Field

Definition

A field $F$ is a set on which two operations $+$ (addition) and $\cdot$ (multiplication) are defined so that the followings hold.

For any $x,y,z\in F$,

(A1) $x+y=y+x$ 　(Commutativity of addition)

(A2) $(x+y)+z=x+(y+z)$ 　(Associativity of addition)

(A3) $\exists !0\in F$ such that $\forall x\in F:x+0=x$ 　(Existence of additive identity)

(A4) $\forall x\in F:\exists !(-x)\in F$ such that $x+(-x)=0$ 　(Existence of additive inverse)

(M1) $xy=yx$ 　(Commutativity of multiplication)

(M2) $(xy)z=x(yz)$ 　(Associativity of multiplication)

(M3) $\exists !1\in F$ such that $\forall x\in F:1x=x$ 　(Existence of multiplicative identity)

(M4) $\forall x\in F\setminus \{0\}:\exists !x^{-1}\in F$ such that $x{x}^{-1}=1$ 　(Existence of multiplicative inverse)

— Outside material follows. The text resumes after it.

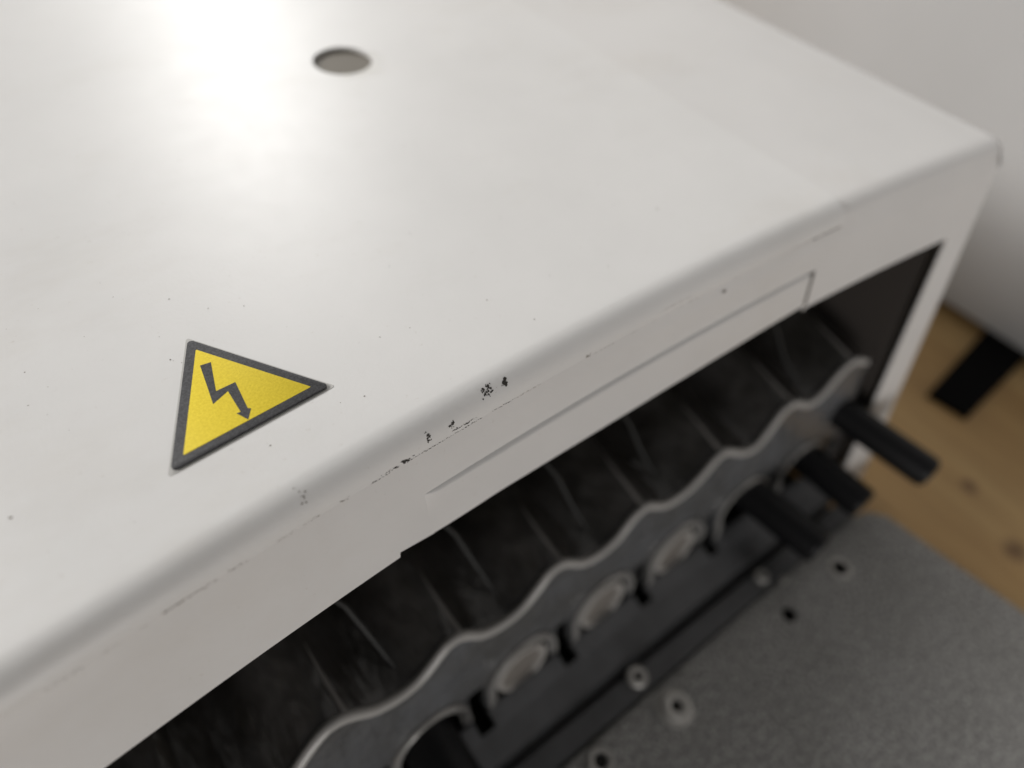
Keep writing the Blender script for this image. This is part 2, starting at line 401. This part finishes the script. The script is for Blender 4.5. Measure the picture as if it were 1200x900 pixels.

(D) $x(y+z)=xy+xz$ 　(Distributivity of multiplication over addition)

Examples

• The set of rational numbers $(\mathbb{Q})$, real numbers $(\mathbb{R})$, and complex numbers $(\mathbb{C})$ are fields.
• The set $B=\{0,1\}$ with boolean addition / multiplication is a field.